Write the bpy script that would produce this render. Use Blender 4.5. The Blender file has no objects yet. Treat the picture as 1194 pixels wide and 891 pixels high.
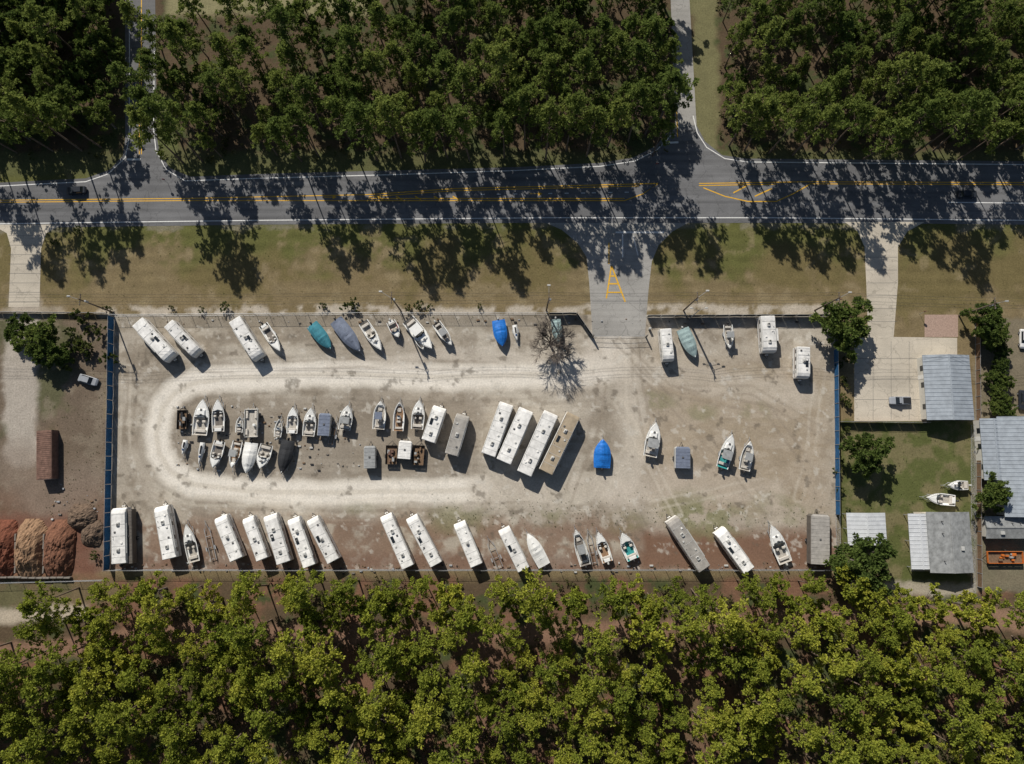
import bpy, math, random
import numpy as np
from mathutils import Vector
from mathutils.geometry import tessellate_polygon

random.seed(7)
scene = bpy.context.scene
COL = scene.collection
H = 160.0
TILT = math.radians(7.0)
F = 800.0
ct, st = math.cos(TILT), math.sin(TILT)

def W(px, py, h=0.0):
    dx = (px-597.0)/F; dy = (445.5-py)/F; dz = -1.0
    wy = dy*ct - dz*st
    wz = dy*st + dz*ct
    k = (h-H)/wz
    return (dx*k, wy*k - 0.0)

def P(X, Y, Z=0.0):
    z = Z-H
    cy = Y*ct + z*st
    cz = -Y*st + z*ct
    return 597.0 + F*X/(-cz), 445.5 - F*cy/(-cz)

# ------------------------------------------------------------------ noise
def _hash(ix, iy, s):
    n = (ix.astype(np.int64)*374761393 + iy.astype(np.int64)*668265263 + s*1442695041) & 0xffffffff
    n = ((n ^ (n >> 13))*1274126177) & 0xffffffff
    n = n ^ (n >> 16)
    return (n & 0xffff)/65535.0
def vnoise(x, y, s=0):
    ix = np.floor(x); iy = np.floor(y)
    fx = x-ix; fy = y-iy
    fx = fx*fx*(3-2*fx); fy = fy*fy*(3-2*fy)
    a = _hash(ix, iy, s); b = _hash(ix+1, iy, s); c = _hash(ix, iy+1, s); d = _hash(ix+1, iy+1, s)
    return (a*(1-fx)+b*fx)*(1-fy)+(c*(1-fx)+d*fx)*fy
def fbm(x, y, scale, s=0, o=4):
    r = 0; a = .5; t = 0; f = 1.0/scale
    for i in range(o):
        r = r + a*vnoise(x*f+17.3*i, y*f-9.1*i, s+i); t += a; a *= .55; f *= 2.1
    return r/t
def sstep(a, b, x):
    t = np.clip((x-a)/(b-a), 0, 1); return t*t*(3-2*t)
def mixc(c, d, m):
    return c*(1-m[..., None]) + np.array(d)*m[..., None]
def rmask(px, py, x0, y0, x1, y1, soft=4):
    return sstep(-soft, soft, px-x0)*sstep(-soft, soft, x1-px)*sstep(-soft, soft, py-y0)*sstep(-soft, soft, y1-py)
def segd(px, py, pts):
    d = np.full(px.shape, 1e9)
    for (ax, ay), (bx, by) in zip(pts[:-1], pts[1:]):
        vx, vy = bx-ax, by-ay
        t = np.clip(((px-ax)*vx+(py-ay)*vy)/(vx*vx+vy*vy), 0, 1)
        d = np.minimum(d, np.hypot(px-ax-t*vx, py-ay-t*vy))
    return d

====

Repeat only the lines from the beginning of the material through the line containing "return 597.0 +", both ends kept, leaving pictures out.

Write the bpy script that would produce this render. Use Blender 4.5. The Blender file has no objects yet. Treat the picture as 1194 pixels wide and 891 pixels high.
import bpy, math, random
import numpy as np
from mathutils import Vector
from mathutils.geometry import tessellate_polygon

random.seed(7)
scene = bpy.context.scene
COL = scene.collection
H = 160.0
TILT = math.radians(7.0)
F = 800.0
ct, st = math.cos(TILT), math.sin(TILT)

def W(px, py, h=0.0):
    dx = (px-597.0)/F; dy = (445.5-py)/F; dz = -1.0
    wy = dy*ct - dz*st
    wz = dy*st + dz*ct
    k = (h-H)/wz
    return (dx*k, wy*k - 0.0)

def P(X, Y, Z=0.0):
    z = Z-H
    cy = Y*ct + z*st
    cz = -Y*st + z*ct
    return 597.0 + F*X/(-cz), 445.5 - F*cy/(-cz)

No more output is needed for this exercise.